Our modern lives have
become so complicated that we now have to concern ourselves with our
home being hacked—everything from security systems, to baby
monitors, to heart monitors, to pace-makers. We keep adding
protective systems, thinking those will be a firewall against
invasion, but they just give hackers something to gnaw on. The
“expert” on NPR had been hacked even with four layers of
protection. Here's my humble, non-expert suggestion—de-modernize.
Simplify. Let's take it back to when we lived in sustainable ways.
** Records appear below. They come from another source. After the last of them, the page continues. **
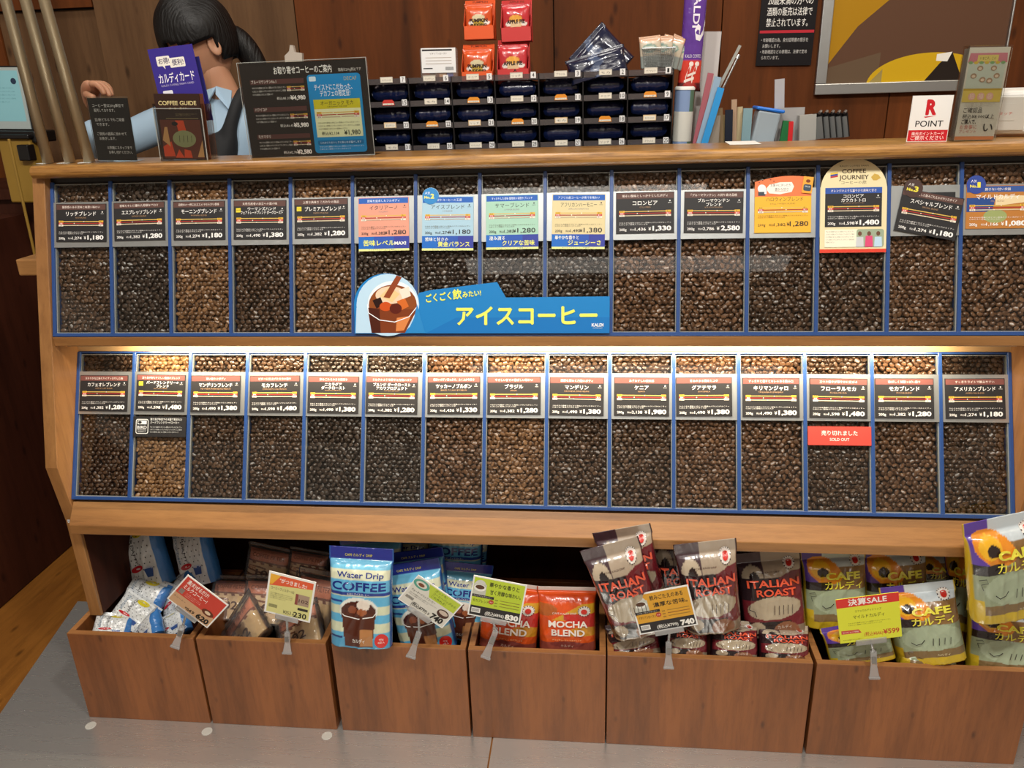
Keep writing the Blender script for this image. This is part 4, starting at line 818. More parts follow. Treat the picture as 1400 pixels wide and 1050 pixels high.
def s2(a, w, h):
    a.rect(.004, .004, w - .004, h - .005, '#d9d58e'); a.poly([(.004, h - .005), (w - .004, h - .005), (w - .004, h*.80), (.004, h*.68)], '#e0603a'); a.poly([(.004, h - .005), (.026, h - .005), (.010, h*.72), (.004, h*.70)], '#eeb23c')
    a.text('"がつきました!', .024, h*.80, .0085, '#fbf2ea', w=w*.58, bold=.03, rot=-.02); a.text('コーヒーフィルター102', .008, h*.60, .0062, '#4a4030', w=w*.5); a.lines(.008, h*.50, w*.48, .0024, .0042, 4, '#5a5240'); a.rect(w*.62, h*.36, w - .008, h*.62, '#a8907c'); a.text('102', w*.80, h*.43, .0085, '#4a2a20', 'c', w=.020, bold=.01); a.rect(w*.62, h*.36, w*.68, h*.62, '#8c4a40')
    for k in range(14): a.rect(.008 + k*.0013, h*.16, .0086 + k*.0013, h*.24, '#2a2a28'); a.k -= 1
    a.k += 1; a.rect(w*.70, h*.24, w*.92, h*.30, '#38322c'); a.text('¥253', w*.40, .008, .0085, '#2a2622', w=w*.17); a.text('¥', w*.60, .008, .006, '#1e1a18', w=.004); a.text('230', w - .009, .006, .0130, '#1e1a18', 'r', w=.028, bold=.02)
def s3(a, w, h):
    a.rect(.003, .003, w - .003, h - .003, '#d8d6cc'); a.poly([(w*.28, h - .003), (w - .003, h - .003), (w - .003, h*.60), (w*.42, h*.60)], '#b9cc44'); a.ell(w*.17, h*.80, .018, .011, '#5aa08e'); a.ell(w*.17, h*.80, .012, .007, '#d8d4c8'); a.ell(w*.17, h*.79, .007, .004, '#7a4a30')
    for k, s_ in enumerate(('ポットも!', 'コーヒーバッグから', 'これ作れる!')): a.text(s_, w*.44, h*.86 - k*h*.105, .0050, '#5a7030', maxw=w*.5, bold=.01)
    a.text('ウォータードリップコーヒー', .008, h*.50, .0050, '#3a3834', w=w*.52, bold=.01); a.lines(.008, h*.42, w*.6, .0022, .0040, 2, '#4a4844'); a.ell(w*.83, h*.40, .013, .010, '#4a2c22'); a.ell(w*.83, h*.43, .010, .005, '#c8b8a8')
    for k in range(14): a.rect(.007 + k*.0013, h*.22, .0076 + k*.0013, h*.31, '#3a3a38'); a.k -= 1
    a.k += 1; a.text('(税込¥799)', w*.24, .008, .0080, '#262422', w=w*.34, bold=.02); a.text('¥', w*.60, .008, .006, '#1e1a18', w=.004); a.text('740', w - .008, .006, .0135, '#1e1a18', 'r', w=.028, bold=.04)
def drip_sign(col, t1, t2, nm, p, p0, cupc):
    def f(a, w, h):
        a.rect(.003, .003, w - .003, h*.27, '#2e2a2a'); a.rect(.003, h*.27, w - .003, h - .003, col); a.ell(w*.15, h*.80, .011, .011, '#d0d0c8'); a.rect(.0035, h*.53, w*.27, h*.82, '#c6c8bc' if cupc else col); a.ell(w*.15, h*.72, .012, .008, '#ecebe4'); a.ell(w*.15, h*.74, .009, .005, '#5a3c2c')
        a.text(t1, w*.60, h*.80, .0085, '#26241e', 'c', w=w*.56, bold=.02, rot=.0); a.text(t2, w*.64, h*.62, .0085, '#26241e', 'c', w=w*.58, bold=.02)
        a.rect(.003, h*.49, w*.44, h*.555, '#2e2a2a'); a.text('カフェドリップコーヒー', .006, h*.505, .0030, '#f0ece0', w=w*.34); a.text(nm, .006, h*.37, .0058, '#3a3224', w=w*.30); a.ell(w*.40, h*.42, .0052, .0052, '#b8402e'); a.text('35', w*.40, h*.40, .003, '#f6e8e0', 'c', w=.006)
        for k in range(3): a.rect(w*.56, h*(.49 - k*.07), w*.93, h*(.50 - k*.07), ('#8a7440', '#7a3a30', '#8a7440')[k]); a.text('苦味', w*.52, h*(.475 - k*.07), .0024, '#4a4030', 'r', w=.006)
        a.rect(.006, h*.10, .024, h*.22, '#efeeea')
        for k in range(12): a.rect(.007 + k*.0013, h*.12, .0076 + k*.0013, h*.20, '#2a2a28'); a.k -= 1
        a.k += 1; a.text('(税込¥' + p0 + ')', w*.32, h*.085, .0075, '#f2f0ea', w=w*.36, bold=.02); a.text(p, w - .005, h*.07, .0120, '#f6f4ee', 'r', w=.027, bold=.05)
    return f
def s6(a, w, h):
    a.rect(0, 0, w, h, '#dfe23e'); a.rect(0, h*.80, w, h, '#d83a32'); a.text('決算SALE', w/2, h*.84, .0120, '#f8f2ec', 'c', w=w*.62, bold=.04); a.text('カフェカルディドリップ', w/2, h*.67, .0044, '#3c3a20', 'c', w=w*.42); a.text('マイルドカルディ', w/2, h*.53, .0070, '#2a2818', 'c', w=w*.50, bold=.01)
    a.lines(w*.16, h*.42, w*.68, .0022, .0042, 2, '#4a4828', .8); a.poly([(.004, h*.28), (w*.32, h*.28), (w*.36, h*.20), (.004, h*.20)], '#c84a42'); a.text('今だけショップ特価', .006, h*.22, .0032, '#f4e8e0', w=w*.26); a.text('(税込¥646)', w*.40, h*.11, .0080, '#c03a2c', w=w*.30, bold=.01); a.text('¥599', w - .004, h*.11, .0110, '#c03a2c', 'r', w=w*.26, bold=.02); a.lines(.006, h*.05, w*.45, .002, .003, 1, '#4a4828')
clip_sign((252, 782), (308, 824), (228, 818), (250, 856), (240, 884), -.012, s1, '#ece8e0', 'tilted red clip-on sign at 620 yen over the leftmost bins')
clip_sign((379, 783), (443, 799), (361, 836), (393, 864), (393, 892), -.012, s2, '#f2f2ea', 'white and yellow clip-on sign reading 230 for the filter packs')
clip_sign((572, 786), (633, 827), (544, 819), (573, 864), (562, 897), -.020, s3, '#dcdad2', 'steeply tilted grey and green clip-on sign at 740 yen')
clip_sign((652, 787), (725, 801), (639, 840), (678, 862), (664, 898), -.012, drip_sign('#bdd23c', '華やかな香りと', '甘く芳醇な味わい。', 'モカブレンド', '830', '896', 1), '#f0f0ea', 'lime green and black clip-on sign reading 830')
clip_sign((862, 814), (943, 799), (875, 868), (914, 878), (914, 912), -.012, drip_sign('#dba235', '飲みごたえのある', '濃厚な苦味。', 'イタリアンロースト', '740', '799', 1), '#f0f0ea', 'amber and black clip-on sign reading 740 over dark bags')
clip_sign((1137, 821), (1223, 810), (1149, 880), (1194, 890), (1195, 926), -.012, s6, '#dfe23e', 'yellow SALE clip-on sign with red header reading 599', edge='#dfe23e')
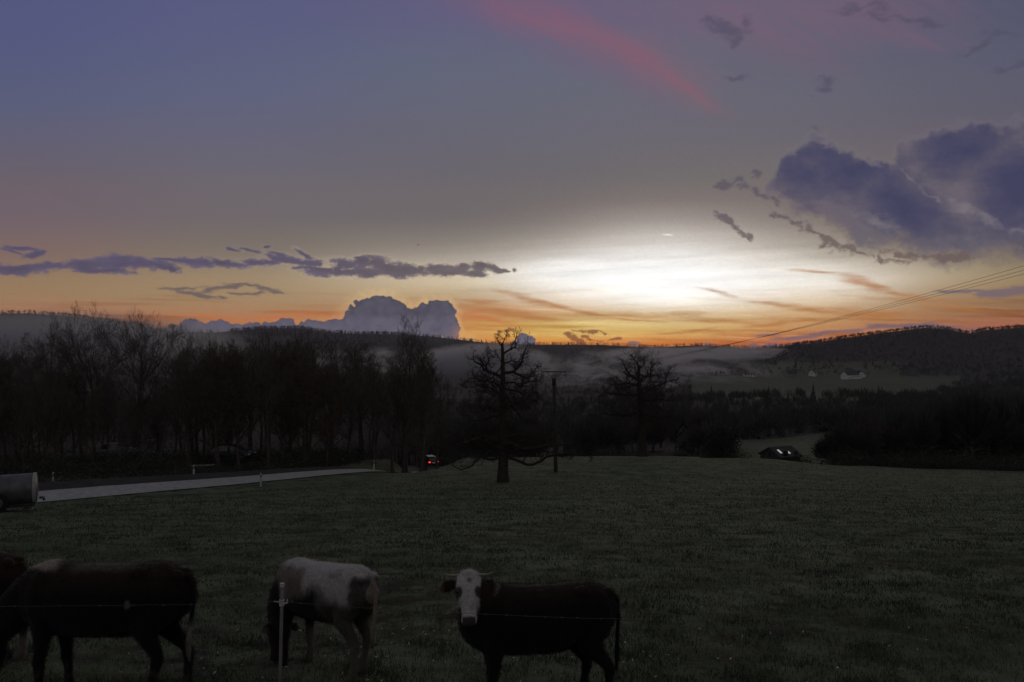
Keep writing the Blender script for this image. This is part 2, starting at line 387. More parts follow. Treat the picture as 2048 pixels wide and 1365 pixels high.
# ------------------------------------------------------------------ objects, tags, meshes
def tag(o, label=None, cat=None, group=None, kind=None):
    if label: o['label'] = label
    if cat: o['category'] = cat
    if group: o['group'] = group
    if kind: o['kind'] = kind
    return o
def empty(name, loc=(0, 0, 0), rz=0.0, label=None, cat=None, group=None):
    o = bpy.data.objects.new(name, None); COL.objects.link(o); o.empty_display_size = 0.2
    o.location = loc; o.rotation_euler = (0, 0, rz)
    return tag(o, label, cat, group)
def mesh_obj(name, V, F, mat, parent=None, smooth=False, attr=None):
    """V (n,3); F list of polygons or an int array (m,3|4)"""
    me = bpy.data.meshes.new(name)
    V = np.asarray(V, np.float32)
    if isinstance(F, np.ndarray):
        m, k = F.shape
        me.vertices.add(len(V)); me.vertices.foreach_set('co', V.ravel())
        me.loops.add(m * k); me.loops.foreach_set('vertex_index', F.astype(np.int32).ravel())
        me.polygons.add(m); me.polygons.foreach_set('loop_start', np.arange(0, m * k, k, dtype=np.int32))
        me.polygons.foreach_set('loop_total', np.full(m, k, np.int32))
        me.update(calc_edges=True)
    else:
        me.from_pydata([tuple(map(float, v)) for v in V], [], [tuple(int(i) for i in f) for f in F]); me.update()
    if smooth: me.polygons.foreach_set('use_smooth', np.ones(len(me.polygons), bool))
    if attr is not None:
        at = me.color_attributes.new('coat', 'FLOAT_COLOR', 'POINT')
        c = np.ones((len(V), 4), np.float32); c[:, :3] = attr
        at.data.foreach_set('color', c.ravel())
    me.materials.append(mat)
    o = bpy.data.objects.new(name, me); COL.objects.link(o)
    if parent is not None: o.parent = parent
    return o
def copy_tree(o, parent=None):
    c = o.copy(); COL.objects.link(c)
    if parent is not None: c.parent = parent
    for ch in list(o.children): copy_tree(ch, c)
    return c

class MB:
    """collects shapes into one mesh"""
    def __init__(s): s.V = []; s.F = []
    def add(s, V, F):
        n = len(s.V); s.V.extend([tuple(v) for v in V]); s.F.extend([tuple(i + n for i in f) for f in F]); return s
    def box(s, c, d, rot=None):
        hx, hy, hz = d[0] / 2, d[1] / 2, d[2] / 2
        P = [Vector((x, y, z)) for x in (-hx, hx) for y in (-hy, hy) for z in (-hz, hz)]
        if rot is not None: P = [rot @ p for p in P]
        P = [p + Vector(c) for p in P]
        return s.add(P, [(0, 1, 3, 2), (4, 6, 7, 5), (0, 4, 5, 1), (2, 3, 7, 6), (0, 2, 6, 4), (1, 5, 7, 3)])
    def tube(s, pts, rad, n=8, cap=True):
        pts = [Vector(p) for p in pts]
        if not hasattr(rad, '__len__'): rad = [rad] * len(pts)
        rings = []; ref = None
        for i, p in enumerate(pts):
            t = (pts[min(i + 1, len(pts) - 1)] - pts[max(i - 1, 0)]).normalized()
            if ref is None: ref = Vector((0, 0, 1)) if abs(t.z) < .9 else Vector((1, 0, 0))
            a = (ref - t * ref.dot(t)).normalized(); b = t.cross(a); ref = a
            rings.append([p + (a * math.cos(q) + b * math.sin(q)) * rad[i] for q in [2 * math.pi * k / n for k in range(n)]])
        V = [v for r in rings for v in r]; F = []
        for i in range(len(rings) - 1):
            for k in range(n):
                F.append((i * n + k, i * n + (k + 1) % n, (i + 1) * n + (k + 1) % n, (i + 1) * n + k))
        if cap: F.append(tuple(range(n))[::-1]); F.append(tuple((len(rings) - 1) * n + k for k in range(n)))
        return s.add(V, F)
    def build(s, name, mat, parent=None, smooth=False): return mesh_obj(name, s.V, s.F, mat, parent, smooth)

# ------------------------------------------------------------------ materials
def mat(name, col, rough=0.85, var=0.25, scale=6.0, metal=0.0, spec=0.25, col2=None, bump=0.0, emit=None, obj=False):
    m = bpy.data.materials.new(name); m.use_nodes = True; nt = m.node_tree; g = NG(nt)
    b = nt.nodes['Principled BSDF']
    b.inputs['Roughness'].default_value = rough; b.inputs['Metallic'].default_value = metal
    b.inputs['Specular IOR Level'].default_value = spec
    geo = g.n('ShaderNodeNewGeometry') if not obj else g.n('ShaderNodeTexCoord')
    P = geo.outputs['Position'] if not obj else geo.outputs['Object']
    n = g.noise(P, scale, 4, 0.6)
    c2 = col2 if col2 else tuple(v * (1 - var) for v in col); c1 = tuple(v * (1 + var * .5) for v in col) if not col2 else col
    g.l.new(g.mix(g.ss(n, 0.32, 0.68), c4(c2), c4(c1)), b.inputs['Base Color'])
    if bump:
        bp = g.n('ShaderNodeBump'); bp.inputs['Strength'].default_value = bump; g.l.new(n, bp.inputs['Height']); g.l.new(bp.outputs[0], b.inputs['Normal'])
    if emit:
        b.inputs['Emission Color'].default_value = c4(emit[0]); b.inputs['Emission Strength'].default_value = emit[1]
    return m

def ground_material():
    m = bpy.data.materials.new('pasture_grass'); m.use_nodes = True; nt = m.node_tree; g = NG(nt)
    b = nt.nodes['Principled BSDF']; b.inputs['Roughness'].default_value = 0.95; b.inputs['Specular IOR Level'].default_value = 0.12
    P = g.n('ShaderNodeNewGeometry').outputs['Position']
    n1 = g.noise(P, 0.35, 5, 0.62); n2 = g.noise(P, 1.8, 5, 0.65); n3 = g.noise(P, 9.0, 4, 0.7); n4 = g.noise(P, 0.03, 4, 0.5)
    c = g.mix(g.ss(n1, 0.35, 0.65), c4((0.070, 0.090, 0.054)), c4((0.138, 0.160, 0.098)))
    c = g.mix(g.m('MULTIPLY', g.ss(g.noise(P, 0.8, 6, 0.7), 0.50, 0.66), 0.8), c, c4((0.026, 0.027, 0.018)))
    c = g.mix(g.m('MULTIPLY', g.ss(n3, 0.5, 0.8), 0.6), c, c4((0.125, 0.132, 0.085)))
    c = g.mix(g.m('MULTIPLY', g.ss(n4, 0.45, 0.7), 0.5), c, c4((0.105, 0.105, 0.066)))
    g.l.new(c, b.inputs['Base Color'])
    at = g.n('ShaderNodeVertexColor'); at.layer_name = 'coat'; q = g.csep(at.outputs['Color'])
    c = g.mix(q[0], c, g.mix(g.ss(n1, .35, .65), c4((0.040, 0.034, 0.028)), c4((0.062, 0.052, 0.042))))       # leaf litter under the woods
    c = g.mix(g.m('MULTIPLY', q[1], g.ss(n2, .38, .62)), c, g.mix(g.ss(n3, .4, .7), c4((0.020, 0.017, 0.013)), c4((0.036, 0.031, 0.024))))  # trodden mud, plus darkening painted into the near pasture
    g.l.new(c, b.inputs['Base Color'])
    bp = g.n('ShaderNodeBump'); bp.inputs['Strength'].default_value = 0.9; bp.inputs['Distance'].default_value = 0.12
    g.l.new(g.m('ADD', n2, g.m('MULTIPLY', n3, 0.5)), bp.inputs['Height']); g.l.new(bp.outputs[0], b.inputs['Normal'])
    return m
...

Ways that we could, if need be, “walk out the gate empty handed and
without anxiety.” Because, the enemy has taken the town, y'all, and
the enemy is us.
I'm not sure when we
became so dependent on computers. And now, there is much excitement
about increasing rather than decreasing our use of artificial
intelligence. What a boon that will be for humanity! Maybe within a
couple of decades there will be no need for us at all! I'm kidding,
of course, but only half-way. We have produced so much that we don't
understand, and we don't know how to control, that we put ourselves
in position every single day to be taken advantage of by people who
will stop at nothing to enrich themselves. How might we begin little
by little to disentangle ourselves from the reach of such folks? How
can we simplify to the point of being uninteresting to those who
spend their days in nefarious pursuit of other people's possessions? Are we
willing to give up our addictive and all consuming toys and get back
in touch with our real life—the life of our hearts and souls?